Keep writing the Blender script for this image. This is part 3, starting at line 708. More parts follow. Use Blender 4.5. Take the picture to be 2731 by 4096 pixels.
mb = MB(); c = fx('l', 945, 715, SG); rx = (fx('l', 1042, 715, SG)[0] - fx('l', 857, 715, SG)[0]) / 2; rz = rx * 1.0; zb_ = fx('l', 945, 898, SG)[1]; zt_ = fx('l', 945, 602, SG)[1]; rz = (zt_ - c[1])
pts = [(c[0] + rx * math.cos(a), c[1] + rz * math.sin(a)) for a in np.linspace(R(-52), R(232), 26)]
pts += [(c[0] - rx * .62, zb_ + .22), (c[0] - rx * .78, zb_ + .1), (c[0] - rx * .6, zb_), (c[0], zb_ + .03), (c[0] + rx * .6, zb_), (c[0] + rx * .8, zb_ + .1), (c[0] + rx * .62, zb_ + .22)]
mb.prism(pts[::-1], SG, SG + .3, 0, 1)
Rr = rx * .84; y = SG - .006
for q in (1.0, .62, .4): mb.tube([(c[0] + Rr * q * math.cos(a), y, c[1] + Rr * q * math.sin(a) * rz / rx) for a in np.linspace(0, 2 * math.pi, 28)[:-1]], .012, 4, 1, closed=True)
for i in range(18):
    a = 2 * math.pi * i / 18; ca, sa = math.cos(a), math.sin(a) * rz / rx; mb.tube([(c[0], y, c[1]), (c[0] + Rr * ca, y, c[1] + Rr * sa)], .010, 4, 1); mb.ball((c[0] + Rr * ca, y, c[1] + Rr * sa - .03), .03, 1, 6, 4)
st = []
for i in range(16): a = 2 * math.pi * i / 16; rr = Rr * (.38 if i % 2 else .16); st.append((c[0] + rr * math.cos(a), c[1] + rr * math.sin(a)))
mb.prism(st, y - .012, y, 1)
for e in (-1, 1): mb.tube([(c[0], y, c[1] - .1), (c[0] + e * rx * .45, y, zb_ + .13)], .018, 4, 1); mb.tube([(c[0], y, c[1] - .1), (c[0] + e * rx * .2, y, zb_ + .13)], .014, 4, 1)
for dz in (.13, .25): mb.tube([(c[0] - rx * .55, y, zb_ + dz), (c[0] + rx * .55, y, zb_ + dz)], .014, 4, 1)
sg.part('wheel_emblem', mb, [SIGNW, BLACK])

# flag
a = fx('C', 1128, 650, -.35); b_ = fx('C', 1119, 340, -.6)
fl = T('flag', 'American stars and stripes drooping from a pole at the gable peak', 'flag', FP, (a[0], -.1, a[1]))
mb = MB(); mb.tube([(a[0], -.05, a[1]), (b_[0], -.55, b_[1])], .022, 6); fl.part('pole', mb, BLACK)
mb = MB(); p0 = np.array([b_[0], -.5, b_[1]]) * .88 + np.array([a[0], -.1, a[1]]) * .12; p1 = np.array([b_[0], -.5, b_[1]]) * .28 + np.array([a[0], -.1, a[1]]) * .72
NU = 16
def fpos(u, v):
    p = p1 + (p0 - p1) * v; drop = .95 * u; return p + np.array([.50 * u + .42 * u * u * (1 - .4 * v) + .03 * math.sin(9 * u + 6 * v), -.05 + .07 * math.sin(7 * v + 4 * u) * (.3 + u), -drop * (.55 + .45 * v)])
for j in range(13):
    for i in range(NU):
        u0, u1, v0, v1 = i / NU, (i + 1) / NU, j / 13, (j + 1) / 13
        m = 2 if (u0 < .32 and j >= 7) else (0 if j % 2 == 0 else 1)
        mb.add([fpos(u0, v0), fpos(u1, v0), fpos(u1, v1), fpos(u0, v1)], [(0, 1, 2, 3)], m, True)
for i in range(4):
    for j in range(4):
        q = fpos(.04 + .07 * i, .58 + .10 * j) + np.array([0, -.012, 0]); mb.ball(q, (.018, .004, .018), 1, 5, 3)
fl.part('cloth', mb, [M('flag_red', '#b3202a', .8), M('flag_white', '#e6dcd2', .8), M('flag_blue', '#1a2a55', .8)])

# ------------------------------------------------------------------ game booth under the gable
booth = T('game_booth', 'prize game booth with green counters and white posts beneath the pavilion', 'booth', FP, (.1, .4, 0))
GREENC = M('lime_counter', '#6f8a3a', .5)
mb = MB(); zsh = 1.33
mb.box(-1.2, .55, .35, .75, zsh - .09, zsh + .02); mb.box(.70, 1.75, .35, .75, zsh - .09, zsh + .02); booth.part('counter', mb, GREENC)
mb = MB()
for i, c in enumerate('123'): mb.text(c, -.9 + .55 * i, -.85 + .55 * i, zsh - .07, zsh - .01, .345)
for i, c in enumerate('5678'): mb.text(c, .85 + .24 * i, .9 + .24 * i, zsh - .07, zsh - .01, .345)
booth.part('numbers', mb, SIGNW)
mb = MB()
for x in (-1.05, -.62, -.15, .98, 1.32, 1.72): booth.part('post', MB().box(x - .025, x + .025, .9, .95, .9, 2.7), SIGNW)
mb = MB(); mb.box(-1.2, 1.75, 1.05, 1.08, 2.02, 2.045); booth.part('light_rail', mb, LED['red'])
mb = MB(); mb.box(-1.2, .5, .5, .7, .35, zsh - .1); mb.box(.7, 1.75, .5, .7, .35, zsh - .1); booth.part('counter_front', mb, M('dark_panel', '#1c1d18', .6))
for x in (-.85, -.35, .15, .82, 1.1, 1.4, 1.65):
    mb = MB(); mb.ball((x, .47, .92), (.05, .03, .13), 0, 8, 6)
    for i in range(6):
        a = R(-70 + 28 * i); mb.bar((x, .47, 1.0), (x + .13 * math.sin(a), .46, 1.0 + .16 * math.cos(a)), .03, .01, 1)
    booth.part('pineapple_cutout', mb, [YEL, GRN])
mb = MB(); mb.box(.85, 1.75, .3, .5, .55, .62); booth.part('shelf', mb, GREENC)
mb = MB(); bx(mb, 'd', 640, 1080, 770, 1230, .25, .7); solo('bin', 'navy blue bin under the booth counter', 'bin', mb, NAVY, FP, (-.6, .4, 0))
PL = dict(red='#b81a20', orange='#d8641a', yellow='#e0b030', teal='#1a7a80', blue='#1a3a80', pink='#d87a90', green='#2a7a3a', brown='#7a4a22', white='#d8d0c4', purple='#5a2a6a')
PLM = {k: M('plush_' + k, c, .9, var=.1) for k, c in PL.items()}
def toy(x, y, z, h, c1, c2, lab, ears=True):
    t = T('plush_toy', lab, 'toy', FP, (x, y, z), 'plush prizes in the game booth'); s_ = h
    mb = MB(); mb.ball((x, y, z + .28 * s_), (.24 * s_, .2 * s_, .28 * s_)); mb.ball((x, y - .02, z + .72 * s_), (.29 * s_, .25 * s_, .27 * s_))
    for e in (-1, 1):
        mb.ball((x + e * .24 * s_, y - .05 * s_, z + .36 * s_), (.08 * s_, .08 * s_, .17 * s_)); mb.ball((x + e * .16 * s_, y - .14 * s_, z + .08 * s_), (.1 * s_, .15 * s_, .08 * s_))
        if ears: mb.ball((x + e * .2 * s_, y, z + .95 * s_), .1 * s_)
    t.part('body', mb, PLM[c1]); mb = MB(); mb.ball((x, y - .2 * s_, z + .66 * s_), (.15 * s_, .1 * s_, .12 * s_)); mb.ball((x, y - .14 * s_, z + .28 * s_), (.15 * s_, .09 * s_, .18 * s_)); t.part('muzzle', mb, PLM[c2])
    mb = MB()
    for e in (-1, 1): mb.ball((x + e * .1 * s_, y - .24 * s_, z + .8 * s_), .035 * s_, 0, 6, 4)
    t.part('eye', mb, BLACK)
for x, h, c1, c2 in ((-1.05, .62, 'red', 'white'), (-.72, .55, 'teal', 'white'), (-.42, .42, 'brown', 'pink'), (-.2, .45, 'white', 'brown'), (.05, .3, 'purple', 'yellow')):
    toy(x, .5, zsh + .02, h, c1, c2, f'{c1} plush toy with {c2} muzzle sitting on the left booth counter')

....

▸ What to produce: Give the lines again, exactly as they stand, from the beginning of the data through the line with "sg.part('wheel_emblem', mb, [SIGNW, BLACK])".

▸ Expected output:
Keep writing the Blender script for this image. This is part 3, starting at line 708. More parts follow. Use Blender 4.5. Take the picture to be 2731 by 4096 pixels.
mb = MB(); c = fx('l', 945, 715, SG); rx = (fx('l', 1042, 715, SG)[0] - fx('l', 857, 715, SG)[0]) / 2; rz = rx * 1.0; zb_ = fx('l', 945, 898, SG)[1]; zt_ = fx('l', 945, 602, SG)[1]; rz = (zt_ - c[1])
pts = [(c[0] + rx * math.cos(a), c[1] + rz * math.sin(a)) for a in np.linspace(R(-52), R(232), 26)]
pts += [(c[0] - rx * .62, zb_ + .22), (c[0] - rx * .78, zb_ + .1), (c[0] - rx * .6, zb_), (c[0], zb_ + .03), (c[0] + rx * .6, zb_), (c[0] + rx * .8, zb_ + .1), (c[0] + rx * .62, zb_ + .22)]
mb.prism(pts[::-1], SG, SG + .3, 0, 1)
Rr = rx * .84; y = SG - .006
for q in (1.0, .62, .4): mb.tube([(c[0] + Rr * q * math.cos(a), y, c[1] + Rr * q * math.sin(a) * rz / rx) for a in np.linspace(0, 2 * math.pi, 28)[:-1]], .012, 4, 1, closed=True)
for i in range(18):
    a = 2 * math.pi * i / 18; ca, sa = math.cos(a), math.sin(a) * rz / rx; mb.tube([(c[0], y, c[1]), (c[0] + Rr * ca, y, c[1] + Rr * sa)], .010, 4, 1); mb.ball((c[0] + Rr * ca, y, c[1] + Rr * sa - .03), .03, 1, 6, 4)
st = []
for i in range(16): a = 2 * math.pi * i / 16; rr = Rr * (.38 if i % 2 else .16); st.append((c[0] + rr * math.cos(a), c[1] + rr * math.sin(a)))
mb.prism(st, y - .012, y, 1)
for e in (-1, 1): mb.tube([(c[0], y, c[1] - .1), (c[0] + e * rx * .45, y, zb_ + .13)], .018, 4, 1); mb.tube([(c[0], y, c[1] - .1), (c[0] + e * rx * .2, y, zb_ + .13)], .014, 4, 1)
for dz in (.13, .25): mb.tube([(c[0] - rx * .55, y, zb_ + dz), (c[0] + rx * .55, y, zb_ + dz)], .014, 4, 1)
sg.part('wheel_emblem', mb, [SIGNW, BLACK])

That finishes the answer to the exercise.